Não há como prever o que acontecerá quando os grandes orçamentos voltarem, ainda que tanto Chloé Zhao quanto Kathryn Bigelow tenham mostrado que há como triunfar no Oscar mesmo tendo recursos muito mais escassos do que os demais competidores. É sintomático, porém, que ambas as diretoras reconhecidas pelo Oscar tenham trabalhado com orçamentos baixíssimos para os padrões de Hollywood (US$ 5 milhões no caso de Nomadland, US$ 15 milhões no caso de Guerra ao Terror). Igualdade de oportunidades passa por igualdade de acesso a recursos financeiros, e embora Zhao pareça estar conseguindo este acesso (seu próximo projeto, Os Eternos, custou US$ 200 milhões), estudos mostram que ele ainda é profundamente desigual mesmo nas cinematografias mais igualitárias, como a sueca, por exemplo.
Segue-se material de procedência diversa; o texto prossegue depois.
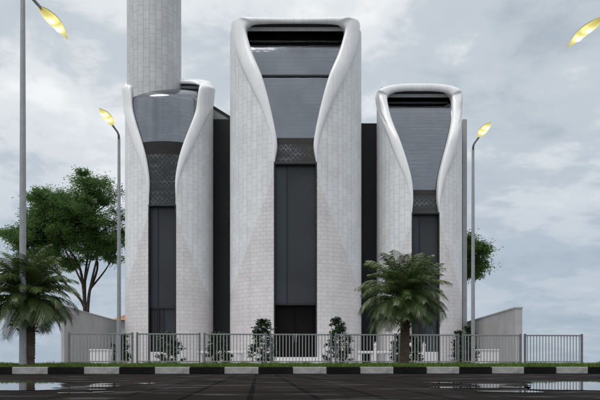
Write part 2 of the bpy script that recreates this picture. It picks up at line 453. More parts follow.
# hall behind the towers with the charcoal infill
h=thing('prayer_hall','hall behind the towers with charcoal perforated infill in the gaps','building',(0,41.3,0))
q=MB(); q.box(-7.3,10.1,0,16,.2,15.2); q.box(10.102,10.36,-.35,16,.2,15.45); q.build('wall',M['wall'],h)
q=MB(); q.box(-6.2,-3.0,-.9,-.02,.2,15.25); q.build('infill_panel',M['infill'],h)
q=MB(); q.box(2.9,5.6,-.9,-.02,.2,15.0); q.build('infill_panel',M['infill'],h)
q=MB()
x0,x1=-6.9,-3.6; za,zb=16.75,15.1
def wedge(mb,xa,za0,za1,xb,zb0,zb1,y0,y1):
    i=len(mb.v)
    mb.v+= [(xa,y0,za0),(xb,y0,zb0),(xb,y0,zb1),(xa,y0,za1),(xa,y1,za0),(xb,y1,zb0),(xb,y1,zb1),(xa,y1,za1)]
    for f in ((0,1,2,3),(7,6,5,4),(4,5,1,0),(3,2,6,7),(0,3,7,4),(1,5,6,2)): mb.face([i+k for k in f])
wedge(q,-6.9,17.0,17.16,-3.5,14.9,15.06,-.6,3); q.build('roof',M['black'],h)
q=MB(); wedge(q,-6.8,15.26,16.92,-4.2,15.26,15.32,-.55,2.9); q.build('gable',M['wall'],h)

# ------------------------------------------------------------------ ground
def kd(x,base): return base+SL*x
KD=14.67
M['ground']=noisy('far_ground',(.16,.17,.17),(.2,.21,.22),.2,.9,0,.1)
M['court']=noisy('forecourt_concrete',(.34,.33,.33),(.42,.41,.41),.8,.8,0,.2)
M['soil']=noisy('soil',(.03,.04,.018),(.05,.07,.03),2,.95,0,.1)
g=MB(); g.quad((-1500,-1500,-.03),(1500,-1500,-.03),(1500,1500,-.03),(-1500,1500,-.03)); tag(g.build('ground',M['ground']),kind='structure')
g=MB(); W=30
def strip(mb,d0,d1,z,W=30):
    mb.quad((-W,d0-SL*W,z),(W,d0+SL*W,z),(W,d1+SL*W,z),(-W,d1-SL*W,z))
g.quad((-60,-25,0),(60,-25,0),(60,KD+SL*60,0),(-60,KD-SL*60,0))
# road material
m,T,b=new_mat('wet_paving',(.05,.045,.042),.55,0,.05)
tc=T.add('ShaderNodeTexCoord'); mp=T.add('ShaderNodeMapping'); mp.inputs['Rotation'].default_value=(0,0,-R(3.6)); mp.inputs['Location'].default_value=(.05,0,0)
T.link(tc.outputs['Object'],mp.inputs[0])
br=T.add('ShaderNodeTexBrick',Scale=1.0); br.offset=0.0
for k,v in (('Brick Width',.40),('Row Height',1.25),('Mortar Size',.02),('Mortar Smooth',.2)): br.inputs[k].default_value=v
br.inputs['Color1'].default_value=(.012,.010,.009,1); br.inputs['Color2'].default_value=(.022,.018,.016,1); br.inputs['Mortar'].default_value=(.0015,.0015,.0015,1)
T.link(mp.outputs[0],br.inputs['Vector'])
n=T.add('ShaderNodeTexNoise',Scale=1.1,Detail=6); T.link(tc.outputs['Object'],n.inputs['Vector'])
n3=T.add('ShaderNodeTexNoise',Scale=60.0,Detail=3); T.link(tc.outputs['Object'],n3.inputs['Vector'])
col=T.mix(1.0,br.outputs['Color'],T.ramp(n.outputs['Fac'],[(.3,(.6,.58,.56)),(.7,(1.15,1.1,1.05))]),'MULTIPLY')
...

Em outras palavras, é cedo para falar em mudança estrutural ou em direitos conquistados, mas não para comemorar o fato de que o Oscar foi entregue a uma cineasta talentosa, que fez um trabalho de direção impecável em um dos melhores filmes de 2020. O valor individual da vitória talvez pareça pequeno diante do potencial valor coletivo, mas também aí pode se falar em igualdade – em uma artista poder ter seu trabalho celebrado independentemente do que isso possa significar a todas as outras artistas e a todas as outras mulheres. Cineastas homens (brancos) são vistos como indivíduos. Cineastas mulheres também devem ser.